The Obama administration is lowering expectations and getting tangled up in its own spin. On one hand, the Obama economic team needs to prepare the public for a period of high unemployment:

The economy is growing again, but at a pace unlikely to quickly replace the 8.4 million jobs erased in the recession that began in late 2007. More than 11 million people are drawing unemployment insurance benefits.

“We’ve got a long way to go,” said Lawrence Summers, director of the National Economic Council. “We’ve inherited a terrible situation, the most pressing economic problems since the Great Depression in our country.” [In case you thought the Obama team was ever going to stop blaming George W. Bush, think again.]

Christina Romer, head of the White House Council of Economic Advisers, said consumers still face “a lot of head winds” from the financial crisis. For example, debt and credit difficulties are hampering stronger job growth.

They were echoing the words of Treasury Secretary Timothy Geithner, who said last week the administration was “very worried” about returning to a more normal jobless rate of around 5 percent.

Summers said Obama was preoccupied with creating jobs. “The trend has turned, but to get back to the surface, we’ve got a long way to go,” Summers said.
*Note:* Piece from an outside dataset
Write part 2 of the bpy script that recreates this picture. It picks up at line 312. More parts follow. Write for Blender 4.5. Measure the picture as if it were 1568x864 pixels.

Preoccupied? Well, that can certainly be said of health-care reform, but what, precisely, has Obama been doing to promote job growth? Certainly raising billions and billions in new taxes in the guise of health-care “reform” and allowing the Bush tax cuts to expire aren’t helping job creation. Nor will cap-and-trade, if the Obama team has its way.

And the job picture is likely to get worse, not better, as more workers return to the job market, as this report explains:

Some economists assert that the unemployment rate, which held steady at 9.7 percent in March, is likely to be driven higher as many more such people are lured into looking for work by hopeful signs of recovery.

The number of people looking for jobs rose by more than 200,000 in March compared with February, according to the Economic Policy Institute — and that’s a good sign, economists say. It means that Americans are seeing more jobs being created, and that they’re optimistic about their prospects.

But the supply of new jobs — 162,000 in March, the biggest monthly increase in three years — will accommodate only a fraction of the unemployed. Some economists say the jobless rate will not recede to pre-recession levels near 5 percent for four more years.

Meanwhile, the buckle-your-seat-belts-it’s-going-to-be-a-bumpy-ride warning runs headlong into the Obama team’s persistent defense of the original stimulus bill, which was supposed to keep unemployment at 8 percent. Christina Romer proclaimed, “I think it has done exactly what we would say it would do.” Uh… not really. Needless to say, Republicans are pouncing on the insistence that everything is going exactly according to plan. “Romer’s comments are likely to raise the ire of Republicans in Congress. On Friday, the office of Senate Minority Leader Mitch McConnell (R-Ky.) released a memo showing that the stimulus has failed to keep unemployment under 8 percent as the administration said it would do.”

In sum, job growth is anemic, and the Obama administration cannot identify  a single effective policy it has advanced to promote job creation. Instead, it has run up a mound of debt and pursued policies that are likely to hamper rather than to facilitate job growth. The administration’s spinners can’t quite decide — brag about their expertly designed stimulus or lower expectations for any relief in the near term from sky-high unemployment? Frankly, the Obama team can spin all it likes; the voters can see for themselves that Obama administration and Democratic Congress have failed in their own stated goal to keep unemployment below 8 percent and promote robust private-sector job growth.